Wall Street firms downgrade HubSpot as Q1 print points to murkier growth outlook
Investing.com -- Two Wall Street brokerages downgraded HubSpot after the marketing software company’s first-quarter results, while solid on headline numbers, revealed a murkier path to the growth reacceleration and provided guidance that fell short of analyst expectations.
The print sent shares tumbling more than 24% in Friday premarket trading.
William Blair cut its rating to Market Perform from Outperform, while Cantor Fitzgerald moved to Neutral from Overweight and slashed its price target to $200 from $325.
HubSpot reported first-quarter revenue of $881 million, up 23% year-over-year and ahead of consensus, with constant-currency growth of 18% topping guidance of 16%. Operating margin came in at 17.8%, 100 basis points above estimates.

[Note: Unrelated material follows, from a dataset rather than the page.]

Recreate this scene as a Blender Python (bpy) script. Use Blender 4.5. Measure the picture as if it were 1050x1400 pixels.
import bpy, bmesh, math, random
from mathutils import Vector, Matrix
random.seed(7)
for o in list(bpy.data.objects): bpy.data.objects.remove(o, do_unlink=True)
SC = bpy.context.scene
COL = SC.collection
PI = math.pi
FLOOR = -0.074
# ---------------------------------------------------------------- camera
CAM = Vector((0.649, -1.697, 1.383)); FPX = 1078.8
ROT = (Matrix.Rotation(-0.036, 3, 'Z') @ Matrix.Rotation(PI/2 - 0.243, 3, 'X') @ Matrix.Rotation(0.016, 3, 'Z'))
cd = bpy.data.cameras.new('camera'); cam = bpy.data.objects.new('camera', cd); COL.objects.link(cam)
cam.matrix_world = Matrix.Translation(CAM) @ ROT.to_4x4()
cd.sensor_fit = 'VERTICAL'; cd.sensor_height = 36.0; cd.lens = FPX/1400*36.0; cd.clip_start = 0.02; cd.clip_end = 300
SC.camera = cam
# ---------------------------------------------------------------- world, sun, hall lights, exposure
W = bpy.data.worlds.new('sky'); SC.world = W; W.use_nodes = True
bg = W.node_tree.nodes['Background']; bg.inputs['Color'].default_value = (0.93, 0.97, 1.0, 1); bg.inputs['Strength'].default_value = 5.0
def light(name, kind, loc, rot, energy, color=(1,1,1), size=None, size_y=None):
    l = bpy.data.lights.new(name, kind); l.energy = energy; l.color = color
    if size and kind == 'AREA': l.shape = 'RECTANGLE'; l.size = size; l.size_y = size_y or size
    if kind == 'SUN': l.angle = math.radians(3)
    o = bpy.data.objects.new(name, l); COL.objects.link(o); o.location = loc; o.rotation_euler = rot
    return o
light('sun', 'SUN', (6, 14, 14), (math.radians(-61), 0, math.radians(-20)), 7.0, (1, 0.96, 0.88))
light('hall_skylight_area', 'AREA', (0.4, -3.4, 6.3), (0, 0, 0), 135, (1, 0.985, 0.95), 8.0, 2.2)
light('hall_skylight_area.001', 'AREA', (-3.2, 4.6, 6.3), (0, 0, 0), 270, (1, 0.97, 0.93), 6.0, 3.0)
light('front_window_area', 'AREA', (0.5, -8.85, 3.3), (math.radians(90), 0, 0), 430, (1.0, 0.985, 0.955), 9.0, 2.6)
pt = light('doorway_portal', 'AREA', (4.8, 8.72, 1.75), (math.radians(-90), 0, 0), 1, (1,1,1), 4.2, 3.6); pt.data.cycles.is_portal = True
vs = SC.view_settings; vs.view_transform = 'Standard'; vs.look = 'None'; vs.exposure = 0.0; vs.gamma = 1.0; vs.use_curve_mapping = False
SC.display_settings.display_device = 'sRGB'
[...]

"However, after factoring in $4mn of lower FX benefit from when guidance was originally set, the company only flowed through about two-thirds of the 1Q beat into FY26 revenue guidance, which now significantly impairs the ability to accelerate to the high-teens/~20% CC growth for the year that many investors were anticipating," Cantor analysts said.
This is partly due to a slow start to the second quarter. HubSpot spent about a week in April retraining its sales force following updates to its Spring Spotlight product launch, a disruption that weighed on early momentum.
"Mgmt. outlined elongating sales cycles caused by several factors, most of which we view as self-inflicted choices made with a longer-term positive outcomes expected, but are likely to weigh on growth for the next few quarters," the analysts wrote.
William Blair flagged concerns around net new annual recurring revenue (ARR), noting that its growth was slower than revenue growth in the first quarter, leaving the company with little room for error in the back half of the year.
The broker also pointed to a slowdown in constant-currency billings growth to 17% from 19% the prior quarter, continued pressure on upgrades and cross-selling, and potentially longer sales cycles tied to pricing changes for its AI agents.
The analysts stressed that the downgrades were not a verdict on HubSpot’s AI positioning. William Blair noted that gross retention remains in the high 80s and that AI credit consumption grew 67% sequentially, with uptake across its Customer Agent, Prospecting Agent, and Data Agent tools.
"This is not a downgrade on HubSpot being an ’AI loser,’" the brokerage wrote.
Still, the elevated uncertainty "is likely to put HubSpot in the penalty box and keep shares rangebound until more meaningful growth acceleration becomes evident," it said.